The results: just 6.4% degradation after seven years, averaging 0.7 cycles per day. I reckon that’s excellent.

Not Even Halfway Through Warranty

I’m also part of Tesla’s VPP, which (although winding up) came with a nice sign-up bonus: a warranty extension from 10 years to 15. I’m not even halfway through the warranty period – yay!

Powerwall 3 Home Gateway (Image: Tesla)

Powerwall 3 Home Gateway (Image: Tesla)

Honestly, if a meteorite flattened my battery tomorrow and I had to buy another, I’d go Tesla again. Two reasons:

1. Proven quality over time

Most battery hardware on the market looks solid when it’s new. But the truth shows in the long term. In that sense, my Powerwall 2 is performing far better than I expected.

Granted, you can’t buy a Powerwall 2 anymore, and the Powerwall 3 uses a different chemistry, but Tesla has earned confidence in its manufacturing quality and warranty support.

2. The app

Once the white boxes are on the wall, you’ll likely never physically interact with them again. The app is where almost all the product experience lies. It’s the interface between you and your energy system, the thing you check weekly, daily, or obsessively throughout the day. It’s what you must configure when you change electricity tariffs, need to change backup settings, or ensure your EV is not gonna guzzle expensive peak grid electricity.

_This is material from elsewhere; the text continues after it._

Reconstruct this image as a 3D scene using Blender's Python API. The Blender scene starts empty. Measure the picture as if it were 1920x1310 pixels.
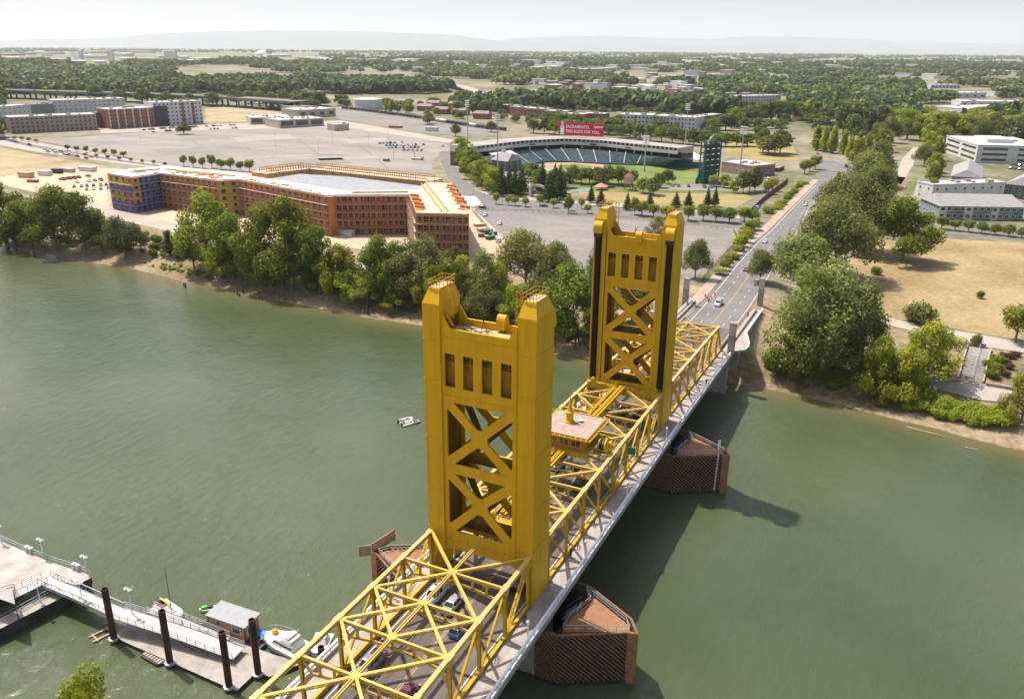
import bpy, bmesh, math, random
import numpy as np
from mathutils import Vector, Matrix
from mathutils.geometry import tessellate_polygon
from mathutils.noise import noise as pnoise
R = math.radians
rnd = random.Random(7)
sc = bpy.context.scene
col = sc.collection
# ------------------------------------------------------------------ camera, sky, sun, exposure
CAM = (50.026, -92.649, 78.131); YAW, PITCH, ROLL, FOC = R(-25.829), R(-20.157), R(0.438), 1540.487
F_ = np.array([math.sin(YAW)*math.cos(PITCH), math.cos(YAW)*math.cos(PITCH), math.sin(PITCH)])
_r0 = np.array([math.cos(YAW), -math.sin(YAW), 0.0]); _u0 = np.cross(_r0, F_)
R_ = math.cos(ROLL)*_r0+math.sin(ROLL)*_u0; U_ = -math.sin(ROLL)*_r0+math.cos(ROLL)*_u0
O_ = np.array(CAM)
cd = bpy.data.cameras.new('camera'); cam = bpy.data.objects.new('camera', cd); col.objects.link(cam)
cd.sensor_width = 36.0; cd.lens = 36.0*FOC/1920; cd.clip_start = 0.5; cd.clip_end = 200000
cam.matrix_world = Matrix([[R_[0], U_[0], -F_[0], CAM[0]], [R_[1], U_[1], -F_[1], CAM[1]], [R_[2], U_[2], -F_[2], CAM[2]], [0, 0, 0, 1]])
sc.camera = cam
SUN_EL, SUN_DIR = R(61.5), Vector((-1, 0.22, 0)).normalized()
world = bpy.data.worlds.new('World'); sc.world = world; world.use_nodes = True
nt = world.node_tree; nt.nodes.clear()
wo = nt.nodes.new('ShaderNodeOutputWorld'); bg = nt.nodes.new('ShaderNodeBackground'); sk = nt.nodes.new('ShaderNodeTexSky')
sk.sky_type = 'NISHITA'; sk.sun_disc = False; sk.sun_elevation = SUN_EL
sk.sun_rotation = math.atan2(SUN_DIR.x, SUN_DIR.y); sk.air_density = 0.8; sk.dust_density = 3.5; sk.ozone_density = 1.0
bg.inputs[1].default_value = 0.125
nt.links.new(sk.outputs[0], bg.inputs[0]); nt.links.new(bg.outputs[0], wo.inputs[0])
sl = bpy.data.lights.new('sun', 'SUN'); sl.energy = 4.3; sl.angle = R(0.55); sl.color = (1.0, 0.95, 0.87)
so = bpy.data.objects.new('sun', sl); col.objects.link(so)
sd = Vector((SUN_DIR.x*math.cos(SUN_EL), SUN_DIR.y*math.cos(SUN_EL), math.sin(SUN_EL)))
so.rotation_euler = sd.to_track_quat('Z', 'Y').to_euler(); so.location = (0, 0, 300)
sc.view_settings.view_transform = 'Standard'; sc.view_settings.look = 'None'; sc.view_settings.gamma = 1
sc.view_settings.use_curve_mapping = False; sc.view_settings.exposure = 0.55
sc.cycles.max_bounces = 6; sc.cycles.diffuse_bounces = 2; sc.cycles.glossy_bounces = 2; sc.cycles.transmission_bounces = 3
sc.cycles.transparent_max_bounces = 8; sc.cycles.volume_bounces = 1; sc.cycles.use_denoising = True
sc.cycles.use_adaptive_sampling = True; sc.cycles.adaptive_threshold = 0.02
# ------------------------------------------------------------------ terrain height and photo pixel -> ground point
def lerp(a, b, t): return a+(b-a)*t
def sm(t): t = max(0.0, min(1.0, t)); return t*t*(3-2*t)
def itp(x, pts):
    if x <= pts[0][0]: return pts[0][1]
    for (a, b), (c, d) in zip(pts, pts[1:]):
        if x <= c: return b+(d-b)*(x-a)/(c-a)
    return pts[-1][1]
BANK = [(-1500, 240), (-600, 163), (-337, 145), (-248, 144), (-167, 136), (-98, 134.5), (20, 131), (53, 126), (84, 120), (160, 100), (500, 60)]
PROF = [(-40, -16.5), (-6, -13.6), (0, -12), (7, -11.0), (16, -8.2), (30, -5.2), (42, -4.0)]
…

The Tesla Powerwall app is, bluntly, a nine-and-a-half out of ten. Intuitive to configure, so the battery control software can get on with minimising your bills, while the interface is clear, responsive, and beautiful. It makes sense of what’s happening in your home at a glance. It shows solar generation, household load, battery state, and – if you have a Tesla car – EV charging in one tidy view.

Compare that to many other brands. Yes, they’ll have all that data, and if you look hard enough, you’ll find plenty of configuration settings, but the app feels like a teenager made it in their bedroom between Fortnite sessions.